思うに、事件の重大性から被害者の氏名並びに顔写真の使用は已むを得ないとするところに落ち着いたのだろう。つまり、事件の重大性にウエイトを置くという報道側の論理が通されたということなのだろう。いつの事件にも言えることであるが、この種の問題では、被害者や被害関係者には納得の出来ない辛さがつき纏うことになる。これは報道する側に同情心はあっても、被害者の人権や名誉にまで思いが及ばないという第三者的立場の考えが支配的にあるからに違いない。
この問題は、これまでもことあるごとに論議されて来たが、現在の報道の状況を見ると、死者には将来がなく、同情はしても、人権も名誉も認める姿勢にはないと受け止められる。私たちには知る権利があり、ゆえに、私たち一般大衆に知らせる義務を負う報道には知る権利の行使が認められている。しかし、知ったことを何でも報道してよいかと言えば、その影響力の大きさにおいて自制も必要になって来ることが常に考慮の対象として求められることになる。
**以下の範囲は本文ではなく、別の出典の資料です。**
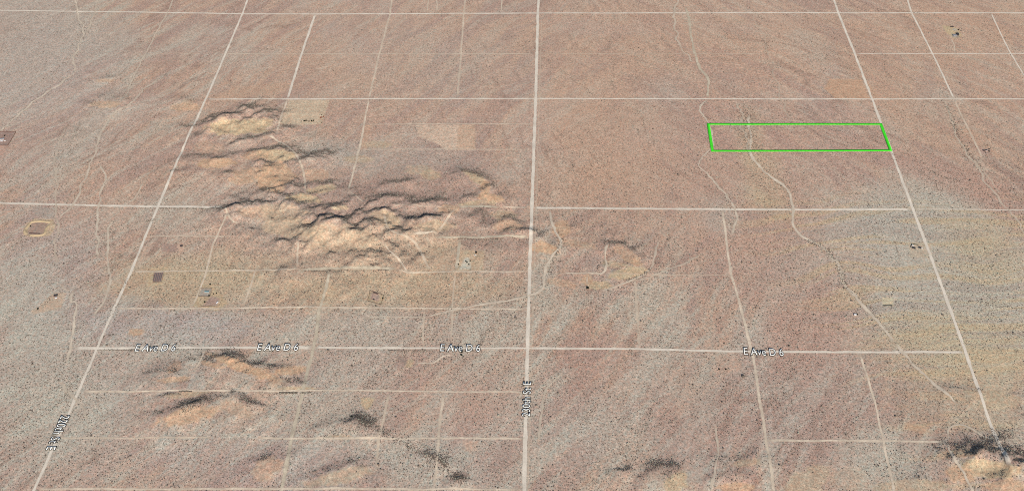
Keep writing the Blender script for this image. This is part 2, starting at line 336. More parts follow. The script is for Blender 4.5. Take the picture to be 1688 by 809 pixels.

常々人権を重んじることを標榜する現代社会の担い手である報道にして被害者の人権が疎かにされているということは、やはり問われて然るべきと思われる。報道は権威の高みによるばかりでなく、常に読者や視聴者という一般大衆に寄り添い悩まなくてはならないという一面のあることを自覚してもらわなくてはならない。言わば、自由には責任がともなうということである。
この事件を振り返れば、先にも触れたように、九人もの若い男女が殺害され、それもかなり異常な、目を背けたくなるような殺人であったが、事件の原因の一端が殺害された被害者の方に多少はあるという負のイメージが被害者に持たれている事情を考えると、被害者の氏名並びに顔写真を出して報道するということがより死者を鞭打つことに繋がる。このことが報道する側には論議されなかったのだろうか。それとも、氏名並びに顔写真を出して報道することで今後の事件抑止に繋がり、よりよい社会を作るのに役立つという具合に考えたのだろうか。
それにしても、被害者というのは何の抵抗も出来ない弱い立場に思えて来る。九人の被害者の中には未成年者が四人含まれている。加害者が未成年だったら、仮名になり、当然のこと顔写真も出すことはない。それは加害者当人の人間形成あるいは将来を考慮するからで、その理由づけはわからなくもないし、よいにしても、犠牲者にはプライバシーがなく、人権も認めないという報道の在り方はどうなのだろうと思われて来る。
このような事件報道に接すると、報道は知る権利を誰に向かって発し、言論、表現の自由を誰に向かって訴えているのかを問い直さなくてはならないような気がして来る。弱い者に対し、報道する側は自らの都合のよいように知る権利を通す。これは報道の権利の履き違えであり、私たちはもしかしてこの履き違えを容認しているのかも知れない。事件究明が正しいとして、被害者並びに被害者の関係者をこの報道によって痛めつけるのではニュース報道の本末転倒というほかはない。考える必要がある。 写真は新聞紙面。